Quantum error correction (QEC) is all for naught if it cannot be implemented experimentally in the laboratory. Further, even if it can be implemented in small laboratory experiments, these experiments need not lead to a technology that is scalable to large quantum computers (where large is defined as “big enough to contemporaneously outperform the best classical computer on some problem”). In this chapter we will survey some of the experiments that have been performed to implement QEC. These experiments are all a long way from demonstrating viable QEC, but demonstrate the proof-of-principle methods that will need to be implemented in the future if quantum computation is to be made viable.
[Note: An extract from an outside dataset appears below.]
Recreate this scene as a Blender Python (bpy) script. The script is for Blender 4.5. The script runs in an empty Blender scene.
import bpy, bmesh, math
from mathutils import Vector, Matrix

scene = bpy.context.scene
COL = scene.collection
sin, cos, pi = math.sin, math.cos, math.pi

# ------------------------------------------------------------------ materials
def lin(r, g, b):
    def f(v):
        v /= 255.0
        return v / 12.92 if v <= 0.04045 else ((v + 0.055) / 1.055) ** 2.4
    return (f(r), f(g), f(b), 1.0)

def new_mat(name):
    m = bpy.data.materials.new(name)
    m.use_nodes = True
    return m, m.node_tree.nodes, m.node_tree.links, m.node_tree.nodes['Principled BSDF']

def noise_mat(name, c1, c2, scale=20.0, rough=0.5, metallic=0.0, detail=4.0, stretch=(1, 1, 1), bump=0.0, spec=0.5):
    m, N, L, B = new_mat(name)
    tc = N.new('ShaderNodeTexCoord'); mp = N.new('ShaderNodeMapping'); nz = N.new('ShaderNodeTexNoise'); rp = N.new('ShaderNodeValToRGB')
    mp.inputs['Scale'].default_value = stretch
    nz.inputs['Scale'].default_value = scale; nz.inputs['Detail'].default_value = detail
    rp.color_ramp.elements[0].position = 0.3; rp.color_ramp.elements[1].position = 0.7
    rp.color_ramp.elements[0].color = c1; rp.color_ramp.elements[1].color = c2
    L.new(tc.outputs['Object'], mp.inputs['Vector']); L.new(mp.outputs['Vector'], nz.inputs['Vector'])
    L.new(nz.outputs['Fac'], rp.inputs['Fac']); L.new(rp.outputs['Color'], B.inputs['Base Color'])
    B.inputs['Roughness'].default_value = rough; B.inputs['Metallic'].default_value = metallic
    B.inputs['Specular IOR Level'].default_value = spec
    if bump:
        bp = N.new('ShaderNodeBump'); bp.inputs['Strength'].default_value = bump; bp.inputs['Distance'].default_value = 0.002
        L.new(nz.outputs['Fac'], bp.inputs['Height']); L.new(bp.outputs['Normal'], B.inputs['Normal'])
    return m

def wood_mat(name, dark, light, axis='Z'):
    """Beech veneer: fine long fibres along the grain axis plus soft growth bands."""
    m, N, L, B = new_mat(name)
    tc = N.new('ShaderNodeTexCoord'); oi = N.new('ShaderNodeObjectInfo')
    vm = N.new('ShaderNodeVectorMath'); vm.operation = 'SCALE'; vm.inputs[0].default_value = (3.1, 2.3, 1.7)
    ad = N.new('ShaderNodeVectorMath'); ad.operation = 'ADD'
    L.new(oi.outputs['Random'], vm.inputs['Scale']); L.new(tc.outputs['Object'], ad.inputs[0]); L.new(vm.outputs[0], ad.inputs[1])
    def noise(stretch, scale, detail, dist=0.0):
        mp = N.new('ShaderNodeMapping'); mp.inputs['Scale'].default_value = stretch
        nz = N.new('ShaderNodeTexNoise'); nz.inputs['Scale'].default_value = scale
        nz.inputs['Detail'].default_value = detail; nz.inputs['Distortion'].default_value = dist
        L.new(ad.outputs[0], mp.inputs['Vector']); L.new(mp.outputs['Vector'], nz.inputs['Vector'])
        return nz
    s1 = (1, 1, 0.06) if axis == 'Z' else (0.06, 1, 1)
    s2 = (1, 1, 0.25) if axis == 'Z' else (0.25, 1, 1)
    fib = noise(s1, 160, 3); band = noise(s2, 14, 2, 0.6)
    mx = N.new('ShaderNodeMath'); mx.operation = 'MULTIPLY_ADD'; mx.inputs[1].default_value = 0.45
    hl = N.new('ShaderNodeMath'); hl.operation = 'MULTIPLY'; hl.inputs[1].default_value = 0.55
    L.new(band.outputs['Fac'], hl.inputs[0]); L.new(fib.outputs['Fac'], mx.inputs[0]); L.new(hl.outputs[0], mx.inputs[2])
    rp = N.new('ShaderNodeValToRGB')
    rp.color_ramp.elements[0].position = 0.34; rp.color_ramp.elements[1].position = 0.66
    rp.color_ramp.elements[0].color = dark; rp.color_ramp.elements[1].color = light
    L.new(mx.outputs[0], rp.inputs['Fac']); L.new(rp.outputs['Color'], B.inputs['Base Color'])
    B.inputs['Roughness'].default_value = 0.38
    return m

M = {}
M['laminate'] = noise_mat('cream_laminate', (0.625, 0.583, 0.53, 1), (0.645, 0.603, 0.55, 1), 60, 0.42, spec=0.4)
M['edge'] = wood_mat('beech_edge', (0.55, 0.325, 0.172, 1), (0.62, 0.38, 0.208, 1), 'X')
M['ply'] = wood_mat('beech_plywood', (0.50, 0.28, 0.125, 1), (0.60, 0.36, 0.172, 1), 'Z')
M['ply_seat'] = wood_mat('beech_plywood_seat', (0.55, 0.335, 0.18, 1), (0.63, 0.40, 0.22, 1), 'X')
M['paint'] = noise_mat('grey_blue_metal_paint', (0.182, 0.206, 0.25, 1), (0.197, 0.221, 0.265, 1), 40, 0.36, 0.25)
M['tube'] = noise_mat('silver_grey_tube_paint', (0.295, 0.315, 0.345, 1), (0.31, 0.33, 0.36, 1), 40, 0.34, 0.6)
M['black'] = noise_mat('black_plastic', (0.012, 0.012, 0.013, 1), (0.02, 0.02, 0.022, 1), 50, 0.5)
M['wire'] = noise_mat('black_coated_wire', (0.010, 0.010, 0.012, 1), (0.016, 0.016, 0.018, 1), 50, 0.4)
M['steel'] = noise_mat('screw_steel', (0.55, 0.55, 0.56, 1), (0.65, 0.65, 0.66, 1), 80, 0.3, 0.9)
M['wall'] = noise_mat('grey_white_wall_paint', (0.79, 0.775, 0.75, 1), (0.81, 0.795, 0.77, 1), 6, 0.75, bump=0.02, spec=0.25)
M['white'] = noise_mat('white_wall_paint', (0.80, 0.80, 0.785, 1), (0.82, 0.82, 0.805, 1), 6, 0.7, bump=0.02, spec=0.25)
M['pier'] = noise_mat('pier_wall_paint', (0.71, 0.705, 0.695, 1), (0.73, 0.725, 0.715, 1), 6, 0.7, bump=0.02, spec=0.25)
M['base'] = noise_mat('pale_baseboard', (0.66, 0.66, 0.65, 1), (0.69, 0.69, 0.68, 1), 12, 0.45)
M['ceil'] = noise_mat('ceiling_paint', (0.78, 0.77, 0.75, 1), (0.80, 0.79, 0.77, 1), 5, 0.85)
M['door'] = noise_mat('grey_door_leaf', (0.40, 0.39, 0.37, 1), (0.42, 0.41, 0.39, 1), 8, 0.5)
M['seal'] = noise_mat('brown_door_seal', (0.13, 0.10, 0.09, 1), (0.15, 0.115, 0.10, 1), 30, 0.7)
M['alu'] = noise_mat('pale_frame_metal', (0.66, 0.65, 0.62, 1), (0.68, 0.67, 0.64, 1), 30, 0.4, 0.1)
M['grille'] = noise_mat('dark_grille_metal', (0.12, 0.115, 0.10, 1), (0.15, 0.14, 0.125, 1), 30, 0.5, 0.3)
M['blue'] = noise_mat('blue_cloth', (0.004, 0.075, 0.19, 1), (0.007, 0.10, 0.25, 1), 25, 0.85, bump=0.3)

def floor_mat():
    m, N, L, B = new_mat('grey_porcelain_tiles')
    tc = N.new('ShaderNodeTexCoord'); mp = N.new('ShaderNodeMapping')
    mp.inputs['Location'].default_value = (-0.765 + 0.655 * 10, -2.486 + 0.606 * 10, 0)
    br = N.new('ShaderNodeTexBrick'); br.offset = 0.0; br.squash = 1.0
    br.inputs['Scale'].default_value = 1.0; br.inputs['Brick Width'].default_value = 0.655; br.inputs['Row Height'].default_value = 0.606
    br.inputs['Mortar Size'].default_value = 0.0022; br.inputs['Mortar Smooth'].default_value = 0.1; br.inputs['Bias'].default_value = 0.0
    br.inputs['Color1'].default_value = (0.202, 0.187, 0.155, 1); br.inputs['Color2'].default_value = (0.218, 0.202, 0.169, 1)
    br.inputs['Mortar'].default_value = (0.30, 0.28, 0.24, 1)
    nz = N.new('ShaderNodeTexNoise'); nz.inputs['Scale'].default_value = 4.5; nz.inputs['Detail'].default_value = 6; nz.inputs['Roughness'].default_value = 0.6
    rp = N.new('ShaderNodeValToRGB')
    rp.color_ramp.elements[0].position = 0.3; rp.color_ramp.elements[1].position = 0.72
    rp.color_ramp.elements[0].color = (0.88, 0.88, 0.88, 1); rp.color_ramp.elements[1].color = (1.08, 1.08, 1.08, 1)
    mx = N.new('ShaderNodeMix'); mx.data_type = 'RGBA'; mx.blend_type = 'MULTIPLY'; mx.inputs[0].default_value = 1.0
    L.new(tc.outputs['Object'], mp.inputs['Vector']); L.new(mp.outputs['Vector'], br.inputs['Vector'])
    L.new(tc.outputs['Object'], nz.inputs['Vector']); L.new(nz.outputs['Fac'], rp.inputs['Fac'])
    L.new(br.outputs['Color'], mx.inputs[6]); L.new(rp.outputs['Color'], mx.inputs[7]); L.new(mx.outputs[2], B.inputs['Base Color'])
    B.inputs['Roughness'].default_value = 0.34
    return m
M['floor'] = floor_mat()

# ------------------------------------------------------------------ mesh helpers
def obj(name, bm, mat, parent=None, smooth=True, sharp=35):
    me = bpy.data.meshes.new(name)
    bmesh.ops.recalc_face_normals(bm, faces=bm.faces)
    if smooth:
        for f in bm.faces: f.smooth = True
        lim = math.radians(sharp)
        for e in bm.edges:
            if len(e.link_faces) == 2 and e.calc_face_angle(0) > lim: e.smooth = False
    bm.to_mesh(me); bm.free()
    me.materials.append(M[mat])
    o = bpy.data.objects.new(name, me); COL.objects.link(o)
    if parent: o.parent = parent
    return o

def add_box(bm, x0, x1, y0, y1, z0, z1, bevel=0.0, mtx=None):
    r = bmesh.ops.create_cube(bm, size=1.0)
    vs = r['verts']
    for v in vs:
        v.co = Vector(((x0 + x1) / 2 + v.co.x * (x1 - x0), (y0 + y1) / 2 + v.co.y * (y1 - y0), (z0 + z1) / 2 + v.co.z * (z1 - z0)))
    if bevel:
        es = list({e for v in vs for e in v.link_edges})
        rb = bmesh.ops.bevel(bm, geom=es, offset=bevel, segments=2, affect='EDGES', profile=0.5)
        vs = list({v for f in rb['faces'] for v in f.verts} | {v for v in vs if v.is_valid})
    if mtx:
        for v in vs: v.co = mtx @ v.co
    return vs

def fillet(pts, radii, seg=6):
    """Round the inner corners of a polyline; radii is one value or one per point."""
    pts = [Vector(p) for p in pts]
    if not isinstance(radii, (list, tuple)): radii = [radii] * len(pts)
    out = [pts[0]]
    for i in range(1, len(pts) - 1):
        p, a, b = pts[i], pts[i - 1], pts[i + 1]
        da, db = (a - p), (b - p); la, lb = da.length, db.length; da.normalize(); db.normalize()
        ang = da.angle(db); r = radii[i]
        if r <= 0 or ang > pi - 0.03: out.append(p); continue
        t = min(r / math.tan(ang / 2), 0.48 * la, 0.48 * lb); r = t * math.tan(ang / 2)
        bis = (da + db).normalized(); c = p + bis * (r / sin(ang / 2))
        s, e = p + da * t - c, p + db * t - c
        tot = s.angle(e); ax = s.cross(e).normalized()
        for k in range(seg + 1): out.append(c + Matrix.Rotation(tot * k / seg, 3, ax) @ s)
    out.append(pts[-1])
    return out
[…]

This chapter deals with experimental implementations whose goal is to implement QEC, and not experiments using passive or open-loop methods, which are covered in Chapter 22.

Experiments in liquid-state NMR

The first experiments that attempted to perform QEC were performed using room-temperature liquid-state NMR. Liquid-state NMR [CFH97, GC97] is a testbed for quantum computing ideas in which one uses the internal states of coupled nuclear spins from a molecule as the qubits in a quantum computer. In its original and experimentally implemented form, liquid-state NMR is not generally thought to be scalable: the signal used to read out the result of the quantum computation decays exponentially [W97] in the number of qubits in the system and the mixed states produced in these experiments can be shown to possess no quantum entanglement.